### TASK
Beginning with the first line of the data below, reproduce every line unchanged, ending with the line that holds "from mathutils import Vector, Matrix".

'''

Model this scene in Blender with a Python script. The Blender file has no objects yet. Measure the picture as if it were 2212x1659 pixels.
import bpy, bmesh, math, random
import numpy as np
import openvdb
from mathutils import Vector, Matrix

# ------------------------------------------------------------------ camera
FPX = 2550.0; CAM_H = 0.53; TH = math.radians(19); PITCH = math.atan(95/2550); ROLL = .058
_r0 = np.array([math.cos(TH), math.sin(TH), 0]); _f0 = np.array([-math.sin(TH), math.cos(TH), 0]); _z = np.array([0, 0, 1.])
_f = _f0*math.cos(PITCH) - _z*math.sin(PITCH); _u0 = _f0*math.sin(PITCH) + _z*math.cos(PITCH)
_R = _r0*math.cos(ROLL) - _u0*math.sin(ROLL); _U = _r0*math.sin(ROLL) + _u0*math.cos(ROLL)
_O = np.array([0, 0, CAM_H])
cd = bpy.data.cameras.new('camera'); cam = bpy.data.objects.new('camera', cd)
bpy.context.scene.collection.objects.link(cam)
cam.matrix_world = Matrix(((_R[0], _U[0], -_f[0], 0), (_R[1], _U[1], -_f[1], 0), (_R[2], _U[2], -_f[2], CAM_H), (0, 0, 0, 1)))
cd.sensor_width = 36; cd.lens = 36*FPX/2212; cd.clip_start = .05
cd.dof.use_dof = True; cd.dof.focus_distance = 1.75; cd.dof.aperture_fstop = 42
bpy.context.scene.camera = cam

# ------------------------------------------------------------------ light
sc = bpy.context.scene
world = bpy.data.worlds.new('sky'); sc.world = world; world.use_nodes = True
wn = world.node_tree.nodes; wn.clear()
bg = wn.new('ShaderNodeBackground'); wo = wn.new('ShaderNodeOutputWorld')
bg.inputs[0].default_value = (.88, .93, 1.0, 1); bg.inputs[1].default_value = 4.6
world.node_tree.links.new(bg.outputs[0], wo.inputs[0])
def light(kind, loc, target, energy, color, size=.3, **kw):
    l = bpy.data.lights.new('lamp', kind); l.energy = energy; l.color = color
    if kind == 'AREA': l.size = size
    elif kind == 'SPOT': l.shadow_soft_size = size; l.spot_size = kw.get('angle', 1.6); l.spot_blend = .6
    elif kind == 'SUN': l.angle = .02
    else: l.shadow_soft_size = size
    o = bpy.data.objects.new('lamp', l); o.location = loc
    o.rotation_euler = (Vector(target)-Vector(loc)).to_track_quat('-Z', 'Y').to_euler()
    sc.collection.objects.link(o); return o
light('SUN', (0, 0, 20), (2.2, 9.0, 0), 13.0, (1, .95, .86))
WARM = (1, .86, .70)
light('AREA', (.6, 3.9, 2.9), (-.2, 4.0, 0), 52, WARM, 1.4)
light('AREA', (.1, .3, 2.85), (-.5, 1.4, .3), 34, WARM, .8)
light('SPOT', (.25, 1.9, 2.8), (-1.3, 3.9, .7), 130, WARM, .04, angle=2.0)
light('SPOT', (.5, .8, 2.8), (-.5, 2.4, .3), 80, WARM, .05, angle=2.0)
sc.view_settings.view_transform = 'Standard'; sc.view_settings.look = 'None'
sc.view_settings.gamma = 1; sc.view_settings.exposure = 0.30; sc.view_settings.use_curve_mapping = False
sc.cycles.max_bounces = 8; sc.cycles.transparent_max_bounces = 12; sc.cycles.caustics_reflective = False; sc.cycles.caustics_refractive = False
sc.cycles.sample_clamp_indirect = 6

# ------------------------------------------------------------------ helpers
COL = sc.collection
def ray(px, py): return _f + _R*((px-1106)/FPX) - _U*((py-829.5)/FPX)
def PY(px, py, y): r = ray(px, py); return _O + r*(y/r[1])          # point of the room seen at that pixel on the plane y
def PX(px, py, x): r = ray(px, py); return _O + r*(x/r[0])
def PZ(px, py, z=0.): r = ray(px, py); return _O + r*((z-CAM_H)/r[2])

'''

### RESPONSE FOR THIS EXERCISE
Model this scene in Blender with a Python script. The Blender file has no objects yet. Measure the picture as if it were 2212x1659 pixels.
import bpy, bmesh, math, random
import numpy as np
import openvdb
from mathutils import Vector, Matrix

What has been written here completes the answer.